For three straight years now, Brooklyn based instrumental doomsters Clouds Taste Satanic have been producing an album a year, the quality of which has just continued to improve. 2014 saw ‘To Sleep Beyond The Stars’ with its single epic track in four movements; 2015 saw the quotient of evil grow with ‘Your Doom Has Come’, and now 2016 sees a new ‘Dawn Of The Satanic Age’ fall upon an unsuspecting planet earth.
‘Enthroned’ opens the album with all the majesty of Lucifer sat upon his throne and surveying his dark domain, the riffs channelling all the imperious loneliness of the fallen one without having to rely on the buzz saw guitars and throat mangling screams of the black metal scene; there is more genuine menace and darkness in this one track than the flame throwing and blood spitting theatricality of a whole phalanx of corpse painted metal warriors. A nihilistic pessimism follows with ‘We Live We Die’, the doom laden rhythm facilitating the listener to imagine their own sombre lyrics. I’ve no doubt that a good vocalist could use the music as an excellent backing track, but doubt anybody but the most talented could actually make an improvement.
‘Retribution’ follows with the menace of Michael Myers stalking his prey, the high, extended guitar solo paying honourable tribute to the musical compositions of the great John Carpenter, a comparison I make neither lightly nor without respect to the original master as Clouds Taste Satanic have continued to create music that could grace any good horror movie with a modern setting from the seventies to the present day and into the future. Indeed, the track ‘The Brocken’, named I believe for a spectre from German mythology where it is the “Brockengespenst” could be a whole new franchise, a shadowy nemesis to spirit away the unsuspecting victim into a dark nether realm. Again, as with their prior album, any Cenobite torture scene from a rebooted Hellraiser franchise would benefit from the likes of ‘Just Another Animal’, a phrase that surely the Hell Priest would use to describe their human victims, whilst album closer ‘Demon Among The Stars’ invokes images of the space bound horrors of the terrifying universe of HP Lovecraft with its inexorable depths against which mankind is nothing but a helpless and powerless insignificance.

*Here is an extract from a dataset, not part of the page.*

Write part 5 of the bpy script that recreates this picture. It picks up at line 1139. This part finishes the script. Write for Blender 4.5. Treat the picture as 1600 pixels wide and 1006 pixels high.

Whilst the shortest album they have produced so far, ‘Dawn Of The Satanic Age’ does not feel in any way brief or rushed, yet still demanding repeated replays to allow the listener to discover new depths amongst the tracks. What Clouds Taste Satanic have done once again without lyrics is to produce some of the most cinematic music since the heyday of Goblin, evoking images of terror and menace that cries out for a film to match it. One of my thoughts after the first listen through was that for years one of the reasons that cult classic horror The Keep has been stopped from getting a DVD or Blu-ray release is the trouble with obtaining the rights to the sound track of Tangerine Dream; I suggest an enterprising company should bypass that issue by commissioning Clouds Taste Satanic to produce a new score, a task they have proven with three straight albums in a row that they are more than up to the challenge of. Is there anything I don’t like about this album? Well, with 2016 running towards a close, it has made my job of selecting a top 10 of the year even harder now!